# AVAILABLE DATA:

○ ○ ○ ○ ○

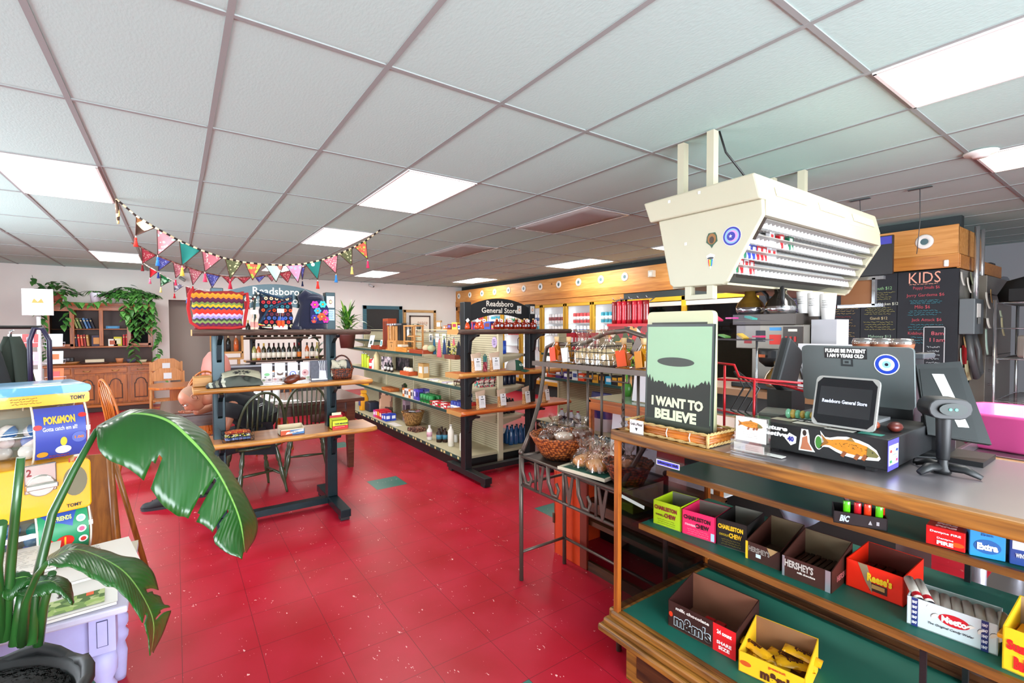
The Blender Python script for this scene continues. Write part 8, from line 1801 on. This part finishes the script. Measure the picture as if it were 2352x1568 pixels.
for px_,py_ in ((1537,463),(1606,442),(1575,560)):b.prism([(-.008,-.008),(.008,-.008),(.008,.008),(-.008,.008)],fr(at(px_,py_,'x',X0-.017 if py_ < 480 else X0-.001),-Y,Z),.001,WHT)
b.obj('tape_scraps',t)
q=random.Random(5)
pkc=[('#c41c24','red'),('#e8e8ea','white'),('#1c6a4a','green'),('#2a3a9a','blue'),('#c41c24','red'),('#dfe6ea','silver')]
PKS=[(1,4,1,0),(1,6,0,1),(1,8,2,2),(2,0,2,0),(2,1,3,1),(2,2,3,2),(2,3,4,3),(2,4,0,4),(2,5,5,5),(2,6,1,6),(3,0,2,0),(3,1,0,1),(3,2,1,2),(3,3,4,3)]
for r_,k,c,n_ in PKS:
    u=.10+.24*r_;yf=1.265+.175*u;z=2.075-.315*u;b=B();b.box((0,0,.028),(.054,.022,.08),P(pkc[c][0],.4));b.box((0,-.0115,.04),(.03,.001,.03),P('#e8e8e8' if c not in (1,5) else '#c41c24',.5))
    o=one(b,'cigarette_pack','%s cigarette pack, %s from the left on the %s row of the hanging rack' % (pkc[c][1],ordn(n_),['','second','third','bottom'][r_]),'cigarette pack','cigarette packs',bevel=.002);o.location=(X0+.075+.056*k,yf+.03,z+.015)
t=thing('wall_screen','dark screen with a blue header behind the right end of the cigarette rack','screen',at(2018,580,'x',6.2))
b=B();b.bx(-.02,.02,-.13,.16,-.24,.17,BLK);b.bx(.02,.32,-.02,.02,-.02,.02,BLK);b.obj('screen_body',t);b=B();b.bx(-.022,-.02,-.12,.15,.08,.16,E('#3a3ab0',.8));b.obj('screen_image',t)
# ---------------- poster, bamboo tray, card holder ----------------
t=thing('bamboo_tray','bamboo slat tray bound with rope on the case top, holding the poster','tray',(1.645,1.165,1.081));BM=WD('#c4762a','#8f4a14',5,'y',.4);RP=P('#b99a62',.8,bump=.5,bs=120)
b=B();b.bx(-.085,.085,-.18,.18,0,.006,BM)
for s in (-1,1):
    for z in (.014,.032):b.cyl((s*.085,-.18,z),(s*.085,.18,z),.009,BM,seg=8);b.cyl((-.085,s*.18,z),(.085,s*.18,z),.009,BM,seg=8)
b.obj('slats',t)
def rope(b,pts,closed=True):
    P_=[];n=len(pts)
    for i in range(n):
        a,c_=Vector(pts[i]),Vector(pts[(i+1) % n])
        for k in range(24):P_.append(a.lerp(c_,k/24))
    for ph in (0,pi):b.tube([p+Vector((.003*cos(i*1.1+ph),.003*cos(i*1.1+ph),.003*sin(i*1.1+ph))) for i,p in enumerate(P_)],.0035,RP,5,closed)
b=B();rope(b,[(-.095,-.19,.046),(-.095,.19,.046),(.09,.19,.046),(.09,-.19,.046)]);rope(b,[(-.095,-.19,.005),(-.095,.19,.005),(.09,.19,.005),(.09,-.19,.005)]);b.tube([(-.095,-.19,.0),(-.097,-.192,.046)],.006,RP,6);b.obj('rope_trim',t)
b=B()
for y in (-.12,-.02,.14):b.tube([(-.096,y,.006),(-.098,y+.004,.025),(-.096,y,.044)],.002,WHT,5)
b.obj('white_ties',t)
b=B();T=fr((-.102,.125,.026),-Y,Z);b.prism([(-.035,-.027),(.035,-.027),(.035,.027),(-.035,.027)],T,.001,WP);text(b,'Grab a Menu!',T @ Matrix.Translation((0,.011,.001)),.06,.012,BLK,-.01);b.prism([(0,-.018),(.006,-.006),(.003,-.003),(0,-.006),(-.003,-.003),(-.006,-.006)],T @ Matrix.Translation((0,0,.001)),.001,BLK);b.obj('menu_note',t)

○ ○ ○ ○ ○

# GOAL:
Repeat the listing verbatim. Skip the pictures.

# RESPONSE TO THIS EXERCISE:
The Blender Python script for this scene continues. Write part 8, from line 1801 on. This part finishes the script. Measure the picture as if it were 2352x1568 pixels.
for px_,py_ in ((1537,463),(1606,442),(1575,560)):b.prism([(-.008,-.008),(.008,-.008),(.008,.008),(-.008,.008)],fr(at(px_,py_,'x',X0-.017 if py_ < 480 else X0-.001),-Y,Z),.001,WHT)
b.obj('tape_scraps',t)
q=random.Random(5)
pkc=[('#c41c24','red'),('#e8e8ea','white'),('#1c6a4a','green'),('#2a3a9a','blue'),('#c41c24','red'),('#dfe6ea','silver')]
PKS=[(1,4,1,0),(1,6,0,1),(1,8,2,2),(2,0,2,0),(2,1,3,1),(2,2,3,2),(2,3,4,3),(2,4,0,4),(2,5,5,5),(2,6,1,6),(3,0,2,0),(3,1,0,1),(3,2,1,2),(3,3,4,3)]
for r_,k,c,n_ in PKS:
    u=.10+.24*r_;yf=1.265+.175*u;z=2.075-.315*u;b=B();b.box((0,0,.028),(.054,.022,.08),P(pkc[c][0],.4));b.box((0,-.0115,.04),(.03,.001,.03),P('#e8e8e8' if c not in (1,5) else '#c41c24',.5))
    o=one(b,'cigarette_pack','%s cigarette pack, %s from the left on the %s row of the hanging rack' % (pkc[c][1],ordn(n_),['','second','third','bottom'][r_]),'cigarette pack','cigarette packs',bevel=.002);o.location=(X0+.075+.056*k,yf+.03,z+.015)
t=thing('wall_screen','dark screen with a blue header behind the right end of the cigarette rack','screen',at(2018,580,'x',6.2))
b=B();b.bx(-.02,.02,-.13,.16,-.24,.17,BLK);b.bx(.02,.32,-.02,.02,-.02,.02,BLK);b.obj('screen_body',t);b=B();b.bx(-.022,-.02,-.12,.15,.08,.16,E('#3a3ab0',.8));b.obj('screen_image',t)
# ---------------- poster, bamboo tray, card holder ----------------
t=thing('bamboo_tray','bamboo slat tray bound with rope on the case top, holding the poster','tray',(1.645,1.165,1.081));BM=WD('#c4762a','#8f4a14',5,'y',.4);RP=P('#b99a62',.8,bump=.5,bs=120)
b=B();b.bx(-.085,.085,-.18,.18,0,.006,BM)
for s in (-1,1):
    for z in (.014,.032):b.cyl((s*.085,-.18,z),(s*.085,.18,z),.009,BM,seg=8);b.cyl((-.085,s*.18,z),(.085,s*.18,z),.009,BM,seg=8)
b.obj('slats',t)
def rope(b,pts,closed=True):
    P_=[];n=len(pts)
    for i in range(n):
        a,c_=Vector(pts[i]),Vector(pts[(i+1) % n])
        for k in range(24):P_.append(a.lerp(c_,k/24))
    for ph in (0,pi):b.tube([p+Vector((.003*cos(i*1.1+ph),.003*cos(i*1.1+ph),.003*sin(i*1.1+ph))) for i,p in enumerate(P_)],.0035,RP,5,closed)
b=B();rope(b,[(-.095,-.19,.046),(-.095,.19,.046),(.09,.19,.046),(.09,-.19,.046)]);rope(b,[(-.095,-.19,.005),(-.095,.19,.005),(.09,.19,.005),(.09,-.19,.005)]);b.tube([(-.095,-.19,.0),(-.097,-.192,.046)],.006,RP,6);b.obj('rope_trim',t)
b=B()
for y in (-.12,-.02,.14):b.tube([(-.096,y,.006),(-.098,y+.004,.025),(-.096,y,.044)],.002,WHT,5)
b.obj('white_ties',t)
b=B();T=fr((-.102,.125,.026),-Y,Z);b.prism([(-.035,-.027),(.035,-.027),(.035,.027),(-.035,.027)],T,.001,WP);text(b,'Grab a Menu!',T @ Matrix.Translation((0,.011,.001)),.06,.012,BLK,-.01);b.prism([(0,-.018),(.006,-.006),(.003,-.003),(0,-.006),(-.003,-.003),(-.006,-.006)],T @ Matrix.Translation((0,0,.001)),.001,BLK);b.obj('menu_note',t)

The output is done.